Feds quarantine New York-Vermont border to stem flow of invasive emerald ash borer

By Brian Nearing

Albany

The state's new system to confront the invasive emerald ash borer, which relies on quarantine zones drawn around forests known to be infested, is unique among the 25 states in the eastern U.S. where the ash-devouring pest is found.

As a consequence of no longer lining up with federal control rules, the U.S. Department of Agriculture has added the border between New York and uninfested Vermont to a federal quarantine zone, which will bar transport of ash that up this point has been unfettered.

Other states infested by the insect use a county-by-county quarantine system to control the movement of ash timber, which New York this month changed over concerns that a 40-county quarantine south of the state Thruway was regulating too much forest where the borers have not been found.

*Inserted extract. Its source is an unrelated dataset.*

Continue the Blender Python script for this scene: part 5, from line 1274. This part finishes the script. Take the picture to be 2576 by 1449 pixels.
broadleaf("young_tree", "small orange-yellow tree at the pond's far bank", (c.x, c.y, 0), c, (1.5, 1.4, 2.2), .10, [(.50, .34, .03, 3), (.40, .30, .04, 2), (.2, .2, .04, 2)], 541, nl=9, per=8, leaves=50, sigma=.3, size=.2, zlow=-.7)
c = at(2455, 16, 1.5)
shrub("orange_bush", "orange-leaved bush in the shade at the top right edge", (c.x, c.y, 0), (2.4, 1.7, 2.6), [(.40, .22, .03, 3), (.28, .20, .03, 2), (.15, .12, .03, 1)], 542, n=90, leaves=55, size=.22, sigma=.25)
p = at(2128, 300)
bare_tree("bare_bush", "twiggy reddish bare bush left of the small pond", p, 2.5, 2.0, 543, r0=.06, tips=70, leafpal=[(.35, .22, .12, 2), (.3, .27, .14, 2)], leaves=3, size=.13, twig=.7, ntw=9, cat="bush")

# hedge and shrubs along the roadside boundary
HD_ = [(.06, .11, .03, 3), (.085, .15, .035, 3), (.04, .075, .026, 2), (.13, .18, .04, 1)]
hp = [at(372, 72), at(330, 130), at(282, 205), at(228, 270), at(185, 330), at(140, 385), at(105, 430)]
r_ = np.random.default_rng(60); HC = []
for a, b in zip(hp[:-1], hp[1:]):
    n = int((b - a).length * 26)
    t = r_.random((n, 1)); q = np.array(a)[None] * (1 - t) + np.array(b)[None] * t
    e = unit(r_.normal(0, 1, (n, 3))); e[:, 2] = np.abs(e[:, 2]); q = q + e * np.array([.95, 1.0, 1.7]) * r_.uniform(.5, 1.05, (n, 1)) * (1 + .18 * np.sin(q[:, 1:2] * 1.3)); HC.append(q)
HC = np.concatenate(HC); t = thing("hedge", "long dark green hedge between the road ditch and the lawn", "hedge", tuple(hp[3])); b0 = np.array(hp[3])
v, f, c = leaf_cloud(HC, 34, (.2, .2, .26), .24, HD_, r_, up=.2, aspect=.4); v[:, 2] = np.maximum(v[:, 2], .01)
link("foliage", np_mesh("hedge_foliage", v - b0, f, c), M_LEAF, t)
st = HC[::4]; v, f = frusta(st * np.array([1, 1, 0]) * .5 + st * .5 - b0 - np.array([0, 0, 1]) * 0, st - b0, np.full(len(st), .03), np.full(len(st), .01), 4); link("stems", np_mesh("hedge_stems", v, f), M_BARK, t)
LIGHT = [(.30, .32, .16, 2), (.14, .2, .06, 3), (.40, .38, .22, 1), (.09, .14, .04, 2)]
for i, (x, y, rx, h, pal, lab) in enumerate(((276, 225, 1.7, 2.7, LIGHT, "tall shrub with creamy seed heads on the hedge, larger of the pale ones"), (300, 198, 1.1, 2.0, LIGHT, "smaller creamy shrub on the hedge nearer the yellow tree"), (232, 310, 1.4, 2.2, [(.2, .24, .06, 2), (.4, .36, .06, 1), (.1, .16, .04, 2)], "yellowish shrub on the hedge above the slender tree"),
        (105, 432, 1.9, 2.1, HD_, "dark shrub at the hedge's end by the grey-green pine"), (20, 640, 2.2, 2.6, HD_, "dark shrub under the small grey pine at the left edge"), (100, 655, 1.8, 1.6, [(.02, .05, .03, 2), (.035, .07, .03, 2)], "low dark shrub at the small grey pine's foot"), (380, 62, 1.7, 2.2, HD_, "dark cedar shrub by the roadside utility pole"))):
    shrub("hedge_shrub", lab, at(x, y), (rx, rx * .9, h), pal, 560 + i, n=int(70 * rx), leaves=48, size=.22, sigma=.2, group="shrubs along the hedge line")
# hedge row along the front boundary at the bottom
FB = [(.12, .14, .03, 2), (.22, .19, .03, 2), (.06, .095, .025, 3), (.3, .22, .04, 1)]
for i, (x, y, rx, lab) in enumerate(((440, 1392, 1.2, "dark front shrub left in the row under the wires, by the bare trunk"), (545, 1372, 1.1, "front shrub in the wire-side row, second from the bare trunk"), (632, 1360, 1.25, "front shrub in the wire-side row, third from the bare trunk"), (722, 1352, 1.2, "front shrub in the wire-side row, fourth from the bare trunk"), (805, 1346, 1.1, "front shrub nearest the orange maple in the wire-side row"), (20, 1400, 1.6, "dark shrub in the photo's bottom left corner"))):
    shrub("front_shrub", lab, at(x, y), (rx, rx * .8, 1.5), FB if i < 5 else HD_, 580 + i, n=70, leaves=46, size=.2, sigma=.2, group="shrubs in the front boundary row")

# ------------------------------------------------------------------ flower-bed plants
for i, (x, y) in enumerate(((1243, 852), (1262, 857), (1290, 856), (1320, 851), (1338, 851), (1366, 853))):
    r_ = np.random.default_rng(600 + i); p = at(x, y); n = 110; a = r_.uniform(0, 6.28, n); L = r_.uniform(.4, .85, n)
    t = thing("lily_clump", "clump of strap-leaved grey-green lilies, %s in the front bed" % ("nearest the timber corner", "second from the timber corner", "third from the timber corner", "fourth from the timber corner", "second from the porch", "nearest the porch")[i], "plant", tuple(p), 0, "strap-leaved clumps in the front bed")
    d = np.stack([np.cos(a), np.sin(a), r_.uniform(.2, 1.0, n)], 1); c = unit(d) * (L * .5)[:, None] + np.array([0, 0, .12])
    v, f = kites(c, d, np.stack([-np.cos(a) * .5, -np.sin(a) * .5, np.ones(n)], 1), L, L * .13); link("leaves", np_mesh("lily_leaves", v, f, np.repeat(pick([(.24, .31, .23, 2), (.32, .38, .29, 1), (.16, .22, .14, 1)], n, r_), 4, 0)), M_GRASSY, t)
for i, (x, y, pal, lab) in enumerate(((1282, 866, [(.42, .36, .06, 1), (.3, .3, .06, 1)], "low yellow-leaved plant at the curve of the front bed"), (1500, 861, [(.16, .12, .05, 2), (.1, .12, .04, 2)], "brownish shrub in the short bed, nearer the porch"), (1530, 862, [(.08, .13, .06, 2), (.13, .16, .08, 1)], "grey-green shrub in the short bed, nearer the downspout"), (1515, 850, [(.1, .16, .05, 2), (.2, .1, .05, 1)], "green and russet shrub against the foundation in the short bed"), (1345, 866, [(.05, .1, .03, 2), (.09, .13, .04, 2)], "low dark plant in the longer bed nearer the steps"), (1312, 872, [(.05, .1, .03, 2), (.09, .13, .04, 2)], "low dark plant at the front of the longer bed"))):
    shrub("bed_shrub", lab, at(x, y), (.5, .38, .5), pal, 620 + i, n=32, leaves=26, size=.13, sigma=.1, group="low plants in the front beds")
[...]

This month, the state replaced it with a system of 14 "restricted zones" encircling areas of known infestation that covers much less forest than county-based bans, the system used by other infested states.

The emerald ash borer has killed tens of millions of ash trees in the Midwest. First appearing in New York in 2009, the insect poses a growing threat to an industry that uses ash trees for such iconic products as major league baseball bats like the Louisville Slugger. The borer is in parts of 23 counties south of the Thruway.

The state timber industry, which said the new state rules will make it easier to move ash products, expects the new federal quarantine at the Vermont border to have minimal impact on commerce, said Eric Carlson, executive director of the Empire State Forest Products Association, on Friday.

Federal officials reviewed New York's change, but have no control over state decisions to implement programs meant to prevent the spread of borers within a state, said Paul Chaloux, national policy coordinator for the USDA Cooperative Emerald Ash Borer Project. "States are free to set up their (ash borer) quarantine systems as they wish," he said, calling New York's approach "very innovative."

However, federal rules meant to keep insects from moving from one state to another require that if a state system is not "parallel and equivalent" with federal control rules, then USDA must quarantine that state's entire border. Under New York's former county-based quarantine, the Vermont border was open, because none of the North Country counties at the Vermont board have reports of the insects.

USDA issued its order quarantining the New York/Vermont border on May 1, eleven days before the state Department of Agriculture and Markets unveiled the new ash borer control system.

Under the old state system, Adirondack loggers could take ash logs to Vermont without any regulations or permits; now, such deliveries must comply with federal quarantine rules meant to ensure logs do not inadvertently move beetles into uninfested areas.

Now, said Chaloux, ash logs, lumber and other products must be inspected and treated before crossing into Vermont, which is the only New England state not to have the beetles. "We will certainly be watching New York's new system," he added.

Adult borer beetles fly from May to August, with the average female traveling about a half-mile before laying about 60 tiny eggs on the bark of an ash. After the eggs hatch, larvae burrow into the tree, where they feed over the winter before emerging as a new batch of adults the following spring, leaving behind a distinctive D-shaped hole in the tree bark.

Once infested, trees usually are dead within three years as larvae block the flow of water and nutrients. Infested trees sometimes display what is called "suckering growth," which appears as many tiny shoots that sprout from the middle of the trunk. That happens after damage from the beetles cuts off nutrition above that level, above which the tree has begun dying,

Since appearing near Detroit in 2002, the beetle has killed millions of ash trees in the Midwest and spread unchecked into 24 states and the Canadian provinces of Quebec and Ontario.

Chaloux said field tests of a predatory Asian wasp that attacks beetle larvae have been promising, and such wasps could be released in New York by next year in effort to reduce the beetle population.